The race for Fountain Valley City Council had expanded to five candidates as the deadline to file paperwork approached Wednesday afternoon.

According to Deputy City Clerk Kathy Heard, five candidates had qualified by the Independent's print deadline: incumbent Steve Nagel, former Councilwoman Cheryl Brothers and challengers Bryan Tice, Patrick Tucker and Duy Tan Nguyen.

The deadline to submit paperwork was 5 p.m. Wednesday.

By Friday, the original deadline for candidates to submit paperwork, Councilman Larry Crandall had not declared his candidacy. As a result, nonincumbent challengers were given an extra five days.

Crandall, reached Friday afternoon, said he opted not to seek reelection because he has served three terms on the council already. In 2004, he supported a voter-approved measure to limit the city's council members to three consecutive terms.

"I said four years ago that, being the father of term limits, I was going to lead by example and not run for reelection in 2012," said Crandall, who noted that he could have run for another term because council members who served in 2004 were grandfathered in. "Today has come and gone, and I have not filed papers."

Brothers, who served two terms before losing a reelection bid in 2010, said her experience on the dais might make up for Crandall's absence, especially when dealing with budgetary issues.

"It's not a time for beginners," she said. "It's a critical time in local government. I think experience is needed."

Tucker, a vice president of operations at Allen Tire Co., and Nguyen, an assistant branch manager for Chase bank, ran before in 2010. Tice, as an 18-year-old La Quinta High School graduate, is a first-time contender.

Tice said he has been closely involved with the city for years with the Chamber of Commerce and Fountain Valley Community Foundation. He said a desire for "new blood" on the council inspired him to run and that he planned a grass-roots campaign.
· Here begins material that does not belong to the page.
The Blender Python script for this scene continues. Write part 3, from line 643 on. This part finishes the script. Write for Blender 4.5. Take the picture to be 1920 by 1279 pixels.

"At this moment, it's all door to door, talking to people, shaking hands," he said. "That's how I want my campaign to be run. I'm not going to stop walking until the day of the election."

Tucker said he has no plans to be a career politician and views the office as a public service.

"I'm putting my name out for the citizens of Fountain Valley to decide who the best candidate would be," he said. "Based on my business background, I think I have a lot to provide to the city."

Nguyen, a native of Vietnam, voiced a similar sentiment to Tucker's.

"I want to make the city a better city to live in and leave it for future generations," he said.